Reserve Bank of India Governor Raghuram Rajan’s comments on the pay structure in public sector banks at a recent banking conference are spot on and timely too. Rajan argued for better pay packets for top public sector bankers as part of a number of reforms needed in the banking sector. Rajan’s observation — that PSBs pay too much at the bottom and too little at the top — is borne out by the numbers. At the top, the gulf in pay between private sector bank chiefs and their public sector counterparts is yawning — the heads of the top three banks in the private sector draw around ₹20 crore between them per annum, which is twice what all the 26 PSB chiefs put together make. There is clearly more than just an anomaly here and it is not about the concept of equal pay for equal work. Compensation packages for the top brass must be commensurate with the experience and expertise they bring, and the kind of role and responsibilities they undertake. It must also be appreciated that banks are commercial entities and this means the top bankers have to take risks — with no guaranteed success —and frequently run the risk of failure. The idea of reward for risk-taking is alien to bureaucrats who by instinct and training are risk averse.

The only reason top public sector bankers have hitherto not been given their due is that their pay is linked to civil service pay-scales. Maintaining the suzerainty of mandarins over professional bankers (ostensibly in deference to the idea of government control and ownership) cannot be the guiding principle of setting executive compensation levels in the public sector, particularly in banking, where private banks enjoy a level playing field in the marketplace. It is time to delink them and make compensation at the top more in tune with current realities. Otherwise, PSBs will simply not be able to attract top-notch talent — or even retain existing talent. . Peers in the private sector not only have have faster growth and better pay prospects, but also do not have the spectre of a CBI/CVC/CAG audit/enquiry hovering over them for every decision. It’s clearly time for intervention and the Bank Board Bureau, entrusted with improving governance in PSBs, would do well to go into this aspect and revise compensation structures at the top and middle management levels.

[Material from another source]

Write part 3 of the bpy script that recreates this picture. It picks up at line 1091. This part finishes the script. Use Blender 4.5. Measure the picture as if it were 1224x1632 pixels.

At the same time, Rajan’s point about bottom tier staff in PSBs being overpaid is equally valid. The Centre and bank managements need to seriously focus on improving the productivity of such staff, and move towards a more performance-linked compensation structure at all levels.

If the Centre is serious about banking reforms and improving efficiency, it must step on the accelerator on the easier administrative measures which are low-hanging fruit. Rajan may have been jesting when he said that he too felt underpaid — but he has done a great service to public sector bankers by highlighting a genuine concern.